Since the 1979 revolution, scholars and policy makers alike have tended
to see Iranian political actors as religiously driven--dedicated to
overturning the international order in line with a theologically
prescribed outlook. This provocative book argues that such views have
the link between religious ideology and political order in Iran
backwards. Religious Statecraft examines the politics of Islam, rather
than political Islam, to achieve a new understanding of Iranian politics
and its ideological contradictions.
Mohammad Ayatollahi Tabaar traces half a century of shifting Islamist
doctrines against the backdrop of Iran's factional and international
politics, demonstrating that religious narratives in Iran can change
rapidly, frequently, and dramatically in accordance with elites' threat
perceptions.
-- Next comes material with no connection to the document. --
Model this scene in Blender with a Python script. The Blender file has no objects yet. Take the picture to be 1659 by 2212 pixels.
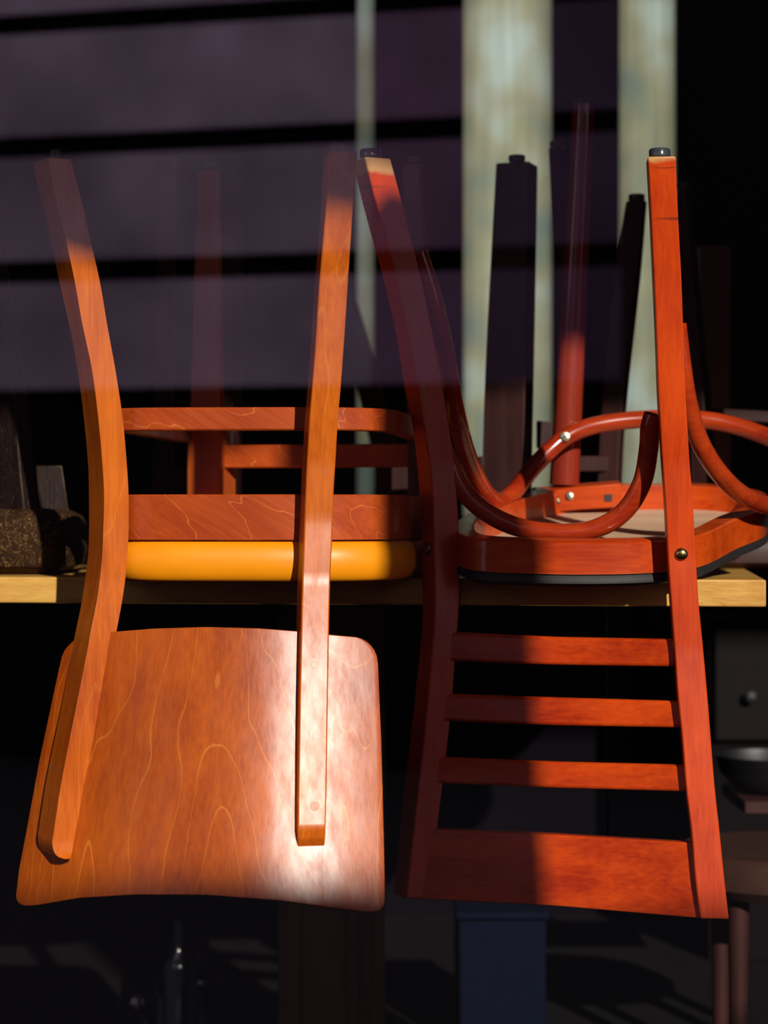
import bpy, bmesh, math, random
from mathutils import Vector, Matrix
from math import sin, cos, radians as R, pi

# ------------------------------------------------------------ camera
F = 4500.0; CZ = 0.83; CX = 829.5; CY = 1106.0
scn = bpy.context.scene
C = scn.collection
cam_d = bpy.data.cameras.new('camera'); cam = bpy.data.objects.new('camera', cam_d); C.objects.link(cam)
cam.location = (0, 0, CZ); cam.rotation_euler = (R(90), 0, 0)
cam_d.sensor_fit = 'HORIZONTAL'; cam_d.sensor_width = 36; cam_d.lens = 36 * F / 1659.0
cam_d.clip_start = 0.05; cam_d.clip_end = 60
cam_d.dof.use_dof = True; cam_d.dof.focus_distance = 2.42; cam_d.dof.aperture_fstop = 5.0
scn.camera = cam
# ------------------------------------------------------------ light
SUN_AZ, SUN_EL = R(20), R(24)          # from the right of the viewer, over the shoulder
SDIR = Vector((sin(SUN_AZ) * cos(SUN_EL), -cos(SUN_AZ) * cos(SUN_EL), sin(SUN_EL)))   # towards the sun
sun_d = bpy.data.lights.new('sun', 'SUN'); sun_d.energy = 6.5; sun_d.angle = R(0.6); sun_d.color = (1.0, 0.94, 0.84)
sun = bpy.data.objects.new('sun', sun_d); C.objects.link(sun)
sun.rotation_euler = SDIR.to_track_quat('Z', 'Y').to_euler()
world = bpy.data.worlds.new('world'); scn.world = world; world.use_nodes = True
wn = world.node_tree.nodes; bgn = wn['Background']
bgn.inputs[0].default_value = (0.88, 0.76, 0.92, 1); bgn.inputs[1].default_value = 1.0
scn.view_settings.view_transform = 'Standard'; scn.view_settings.look = 'None'
scn.view_settings.exposure = 0.0; scn.view_settings.gamma = 1.0; scn.view_settings.use_curve_mapping = False
scn.cycles.caustics_reflective = False; scn.cycles.caustics_refractive = False
scn.cycles.use_denoising = True
scn.cycles.max_bounces = 8; scn.cycles.transparent_max_bounces = 12

# ------------------------------------------------------------ helpers
def P(x, y, Y):                        # photo pixel + distance -> world point
    return Vector(((x - CX) / F * Y, Y, CZ - (y - CY) / F * Y))
def W(x, Y): return (x - CX) / F * Y
def H(y, Y): return CZ - (y - CY) / F * Y

def thing(name, label, cat, loc, group=None):
    o = bpy.data.objects.new(name, None); C.objects.link(o); o.location = loc; o.empty_display_size = .05
    o['label'] = label; o['category'] = cat
    if group: o['group'] = group
    return o
def obj(name, bm, mat, parent=None, label=None, smooth=True, bevel=0, seg=2, solid=0):
    loc = Vector((0, 0, 0)); q = parent
    while q is not None: loc = loc + q.location; q = q.parent
    bmesh.ops.remove_doubles(bm, verts=bm.verts, dist=1e-6)
    bmesh.ops.recalc_face_normals(bm, faces=bm.faces)
    if parent: bmesh.ops.translate(bm, verts=bm.verts, vec=-loc)
    me = bpy.data.meshes.new(name); bm.to_mesh(me); bm.free()
    o = bpy.data.objects.new(name, me); C.objects.link(o)
    if mat: me.materials.append(mat)
    if parent: o.parent = parent
    if label: o['label'] = label
    if smooth:
        me.polygons.foreach_set('use_smooth', [True] * len(me.polygons))
        me.set_sharp_from_angle(angle=R(40))
    if solid:
        m = o.modifiers.new('solid', 'SOLIDIFY'); m.thickness = solid; m.offset = 0 if solid < 0 else -1
    if bevel:
        m = o.modifiers.new('bevel', 'BEVEL'); m.width = bevel; m.segments = seg; m.limit_method = 'ANGLE'; m.angle_limit = R(35)
        m.harden_normals = False
    return o
def tag(o, label=None, cat=None, group=None, kind=None):
    if label: o['label'] = label
    if cat: o['category'] = cat
    if group: o['group'] = group
    if kind: o['kind'] = kind
    return o
def box(bm, c, s, rz=0, rx=0):
    m = Matrix.Translation(c) @ Matrix.Rotation(rz, 4, 'Z') @ Matrix.Rotation(rx, 4, 'X') @ Matrix.Diagonal((s[0], s[1], s[2], 1))
    bmesh.ops.create_cube(bm, size=1, matrix=m); return bm
def boxb(x0, x1, y0, y1, z0, z1, bm=None):
    bm = bm or bmesh.new(); return box(bm, ((x0+x1)/2, (y0+y1)/2, (z0+z1)/2), (x1-x0, y1-y0, z1-z0))
def cyl(bm, c, r, h, axis=(0, 0, 1), r2=None, seg=32):
    q = Vector(axis).to_track_quat('Z', 'Y').to_matrix().to_4x4()
    bmesh.ops.create_cone(bm, cap_ends=True, segments=seg, radius1=r, radius2=r if r2 is None else r2, depth=h,
                          matrix=Matrix.Translation(c) @ q); return bm
def lathe(prof, c, axis=(0, 0, 1), seg=40, bm=None):
    bm = bm or bmesh.new(); q = Vector(axis).to_track_quat('Z', 'Y').to_matrix(); rings = []
    for r, z in prof:
        rings.append([bm.verts.new(Vector(c) + q @ Vector((max(r, 1e-5)*cos(2*pi*i/seg), max(r, 1e-5)*sin(2*pi*i/seg), z))) for i in range(seg)])
    for a, b in zip(rings, rings[1:]):
        for i in range(seg): bm.faces.new((a[i], a[(i+1) % seg], b[(i+1) % seg], b[i]))
    for rr in (rings[0], rings[-1]): bm.faces.new(rr)
    return bm
def crom(pts, n=6, closed=False):
    pts = [Vector(p) for p in pts]; out = []; N = len(pts)
    for i in range(N if closed else N - 1):
        if closed: a, b, c, d = pts[i-1], pts[i], pts[(i+1) % N], pts[(i+2) % N]
        else: a, b, c, d = pts[max(i-1, 0)], pts[i], pts[i+1], pts[min(i+2, N-1)]
        for k in range(n):
            t = k / n
            out.append(.5*((2*b) + (c-a)*t + (2*a-5*b+4*c-d)*t*t + (3*b-a-3*c+d)*t**3))
    if not closed: out.append(pts[-1])
    return out
def interp(tab, y):
    if y <= tab[0][0]: return tab[0][1]
    for (a, va), (b, vb) in zip(tab, tab[1:]):
        if y <= b: return va + (vb - va) * (y - a) / (b - a)
    return tab[-1][1]
def loft(rings, closed_ends=True):
    bm = bmesh.new(); rv = [[bm.verts.new(p) for p in r] for r in rings]; n = len(rv[0])
    for a, b in zip(rv, rv[1:]):
        for i in range(n): bm.faces.new((a[i], a[(i+1) % n], b[(i+1) % n], b[i]))
    if closed_ends: bm.faces.new(rv[0]); bm.faces.new(rv[-1])
    return bm
def tube(pts, r, n=8, seg=20, r2=None, flat=1.0):
    path = crom(pts, n); rings = []; up = Vector((0, 1, 0)); N = len(path)
    for i, p in enumerate(path):
        t = (path[min(i+1, N-1)] - path[max(i-1, 0)]).normalized()
        s = t.cross(up).normalized(); u = s.cross(t).normalized(); up = u
        rr = r if r2 is None else r + (r2 - r) * i / (N - 1)
        rings.append([p + (s*cos(2*pi*k/seg) + u*sin(2*pi*k/seg)*flat)*rr for k in range(seg)])
    return loft(rings)
def post(rows, uL, uR, Ytab, d_fixed=None, side='L', sub=6):
    """rows: (y, xL, xM, xR). M is the nearest corner line; uL / uR the horizontal directions of the two faces seen."""
    uL = Vector((uL[0], uL[1], 0)); uR = Vector((uR[0], uR[1], 0)); rings = []
    rr = crom([(a[0], a[1], a[2]) for a in rows], sub); r3 = crom([(a[0], a[3], 0) for a in rows], sub)
    for a, b in zip(rr, r3):
        y, xl, xm, xr = a[0], a[1], a[2], b[1]
        M = P(xm, y, interp(Ytab, y))
        def reach(px, u):
            k = (px - CX) / F
            return (k * M.y - M.x) / (u.x - k * u.y)
        wl = reach(xl, uL); wr = reach(xr, uR)
        if d_fixed is not None:
            if side == 'L': wl = d_fixed(y) if callable(d_fixed) else d_fixed
            else: wr = d_fixed
        L = M + uL * wl; Rr = M + uR * wr
        rings.append([M, L, L + uR * wr, Rr])
    return loft(rings)
def outline_solid(pts, prof, holes=None):
    """closed outline (x,y) with a list of (inset, z[, tiltfn]) levels"""
    c = sum((Vector((p[0], p[1], 0)) for p in pts), Vector()) / len(pts); N = len(pts); rings = []
    for ins, z in prof:
        ring = []
        for i, p in enumerate(pts):
            v = Vector((p[0], p[1], 0)); t = Vector((pts[(i+1) % N][0]-pts[i-1][0], pts[(i+1) % N][1]-pts[i-1][1], 0)).normalized()
            nrm = Vector((-t.y, t.x, 0))
            if nrm.dot(c - v) < 0: nrm = -nrm
            q = v + nrm * ins; ring.append((q.x, q.y, z(q.x, q.y) if callable(z) else z))
        rings.append(ring)
    return rings

# ------------------------------------------------------------ materials
def newmat(name):
    m = bpy.data.materials.new(name); m.use_nodes = True; nt = m.node_tree
    return m, nt, nt.nodes['Principled BSDF']
def plain(name, col, rough=.5, metal=0, coat=0, emis=None, spec=None, bump=0, bscale=80, var=0):
    m, nt, b = newmat(name); b.inputs['Base Color'].default_value = (*col, 1); b.inputs['Roughness'].default_value = rough
    b.inputs['Metallic'].default_value = metal; b.inputs['Coat Weight'].default_value = coat
    if spec is not None: b.inputs['Specular IOR Level'].default_value = spec
    tc = nt.nodes.new('ShaderNodeTexCoord'); n = nt.nodes.new('ShaderNodeTexNoise'); n.inputs['Scale'].default_value = bscale
    n.inputs['Detail'].default_value = 5; nt.links.new(tc.outputs['Object'], n.inputs['Vector'])
    mx = nt.nodes.new('ShaderNodeMix'); mx.data_type = 'RGBA'
    mx.inputs[6].default_value = (*[c*(1-var) for c in col], 1); mx.inputs[7].default_value = (*[min(1, c*(1+var)) for c in col], 1)
    nt.links.new(n.outputs[0], mx.inputs[0]); nt.links.new(mx.outputs[2], b.inputs['Base Color'])
    if bump:
        bp = nt.nodes.new('ShaderNodeBump'); bp.inputs['Strength'].default_value = bump; bp.inputs['Distance'].default_value = .002
        nt.links.new(n.outputs[0], bp.inputs['Height']); nt.links.new(bp.outputs[0], b.inputs['Normal'])
    return m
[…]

He argues that the Islamists' gambit to capture the state
depended on attaining a monopoly over the use of religious narratives.
Tabaar explains how competing political actors strategically develop and
deploy Shi'a-inspired ideologies to gain credibility, constrain
political rivals, and raise mass support. He also challenges readers to
rethink conventional wisdom regarding the revolution, Ayatollah
Khomeini, the U.S. embassy hostage crisis, the Iran-Iraq War, the Green
Movement, nuclear politics, and U.S.-Iran relations. Based on a
micro-level analysis of postrevolutionary Iranian media and recently
declassified documents as well as theological journals and political
memoirs, Religious Statecraft constructs a new picture of Iranian
politics in which power drives Islamist ideology.